Options too risky for income investors? Maybe not

Puts and calls may seem a little bit exotic at first, but their potential to earn you some handsome extra income may well be worth it.

At the Money Reporter, we always look for ways to earn you that little extra bit of income, and here’s another one for you to consider. After all, we’re “The insider’s report for investors whose interest is more interest”.

Mind you, many investors are afraid of the options market. In fact, if we play a game of word association, it’s likely the term ‘options market’ would be responded to by something like ‘risky’.

But options in themselves are not necessarily risky. It’s how they’re used that can make them very risky, or not that much risky at all.

It’s like real estate. If you put $20,000 down on a house, finance the rest of the purchase, and then try to flip that house to another buyer within a few months for a $30,000 profit, that’s quite risky. But if you put $20,000 down on the same house, get a 25-year mortgage for the rest, live in the house and pay it off over 25 years, you’ve substantially cut your risk.

The point? It’s not real estate that’s necessarily risky; it’s how you use it that makes it more risky or less risky. It’s the same with options.

Here we discuss a strategy that is fairly safe for income investors to try. The others are usually for pros and the crazies. But not the one we talk about here.

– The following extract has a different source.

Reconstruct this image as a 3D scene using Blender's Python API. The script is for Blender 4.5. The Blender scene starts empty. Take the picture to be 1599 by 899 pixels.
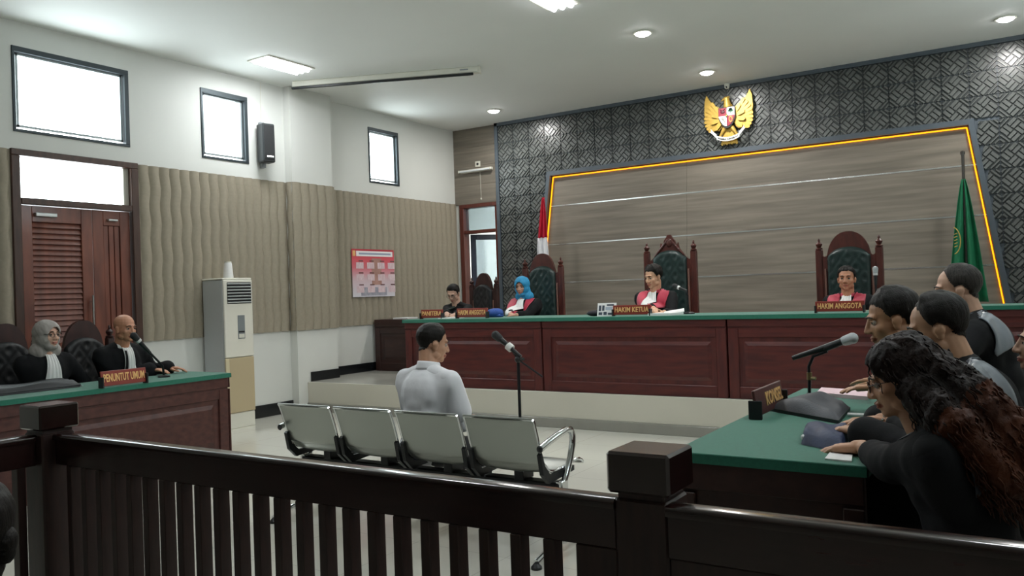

(In fact, here’s a little side story: a Chicago options pro trader once told us that “the more exotic the name of the [options] strategy, the more likely you don’t want to do it.” He’s right. No reverse naked butterflies for us income investors.)

Perhaps the most basic and safe strategy in options is to start with is what’s called ‘selling covered calls’. The first step in executing this strategy is to already own the common shares you’re considering selling the call options against. That’s the ‘covered’ part; you have to already own the shares to be covered.

For example, let’s use BCE Inc. (TSX–BCE). You may have purchased 1,000 shares of BCE many years ago, perhaps at a price much lower than it’s trading today, which is about $52.

The next step is to sell some BCE call options on that existing stock position. Call options give some other investor a chance to buy your shares from you within a limited time frame.

Again by way of example, you might sell up to 10 BCE call options (each call option covers 100 shares, and you have 1,000 of them), giving another investor the right to buy your shares from you in the next three months at $55 a share.

Why would you do that? There are lots of reasons you would, but a main one is that this other investor will pay you money for the right to buy your shares at $55 per share within three months. Let’s say that ‘premium’, as it’s called, amounts to $1.00 a share. So you get paid $1,000 cash up front for your three-month commitment.

One of the risks you take with this strategy is that your upside is limited if BCE were to suddenly surge well beyond the strike price of $55, as your shares would likely be called away. Overall, though, selling covered calls represent an additional way to reap some income from stocks you already own.